I say never more important because I have an aching fear that these images of the fair go and mateship by which we like to define ourselves as Australians which these principles of our trade union movement have done so much to nourish are being put at risk by a capricious and opportunistic Government. Deliberately dishonest perpetuations of a lie about a class of people who would throw their children overboard, a twenty-four hour ambivalence before rejecting the insult to immigrant Muslim women by a raving fundamentalist Christian cleric this is not the fair go Australian way.

We do live now in a vastly more dangerous world. We grieve with the scores of Australian families devastated by the demonstration of the reality of that danger in the atrocity perpetrated in Bali. But we do nothing to assuage their grief, we do nothing to meet those dangers to a fondly remembered past security by abandoning or weakening our commitment to the principles and practices which have made Australia the great country it is today.
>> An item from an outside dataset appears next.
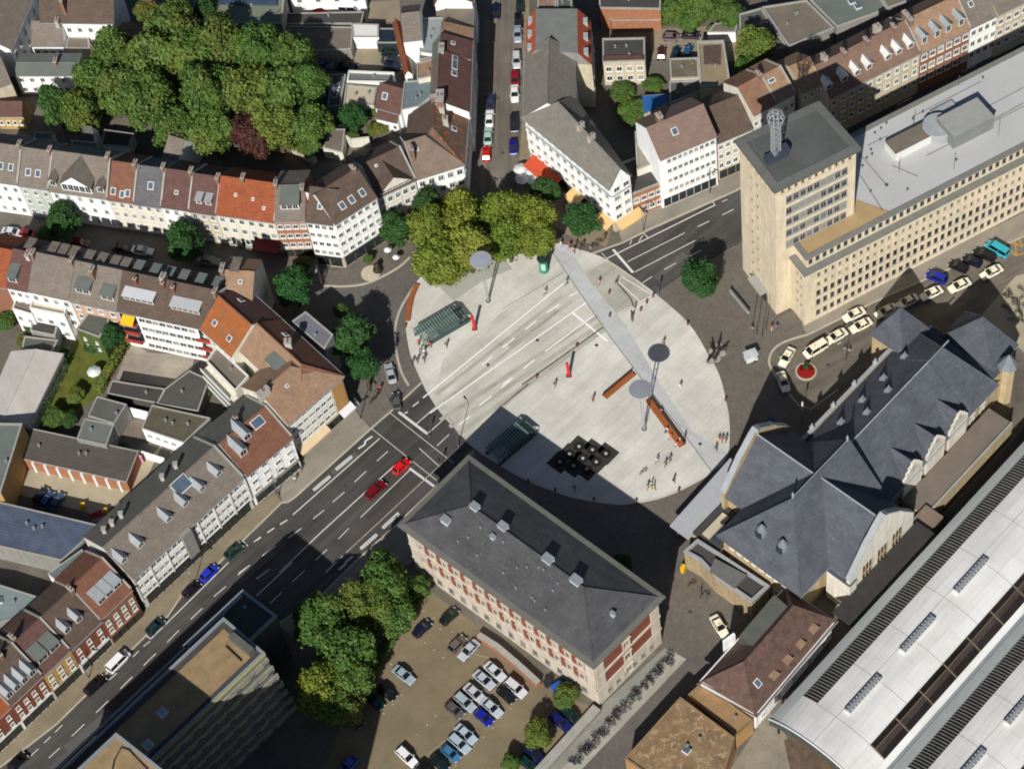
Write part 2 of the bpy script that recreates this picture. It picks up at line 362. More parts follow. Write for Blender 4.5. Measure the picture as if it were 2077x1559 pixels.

And, as I said to your Seminar this afternoon, no single decision in our past has been more important in creating this great Australian society than that of the wartime Labor government to undertake the vast post-war immigration program. A nation of seven million people in 1945 of predominantly Anglo-Celtic stock has been economically strengthened and culturally enriched by the influx from about 150 countries of some 6 million immigrants and 1 million people who have come under the refugee and humanitarian programs to make Australia their home. And as Curtin, Chifley, Menzies and Holt publicly attested, this transformation of Australia would not have been possible without the courageous and visionary support and involvement of the leadership of the ACTU and its affiliates.

The ACTU, more than any other non governmental institution, has put its imprint upon the character and the quality of life of this nation. More than any other body you have the right to defend that character and that quality. I am confident that you will do this, that you will honour those who have gone before you by asserting the fundamental humanity at the heart and soul of this great organisation – by insisting that no person in this country shall be demonised or in any way diminished in dignity because of their racial origin. In doing this you will continue the abiding contribution the ACTU has made to a more decent, compassionate Australia.

This speech was given by The Hon R J L Hawke AC on the occasion of the ACTU 75th Anniversary dinner held on Tuesday 25th November 2002, in Melbourne.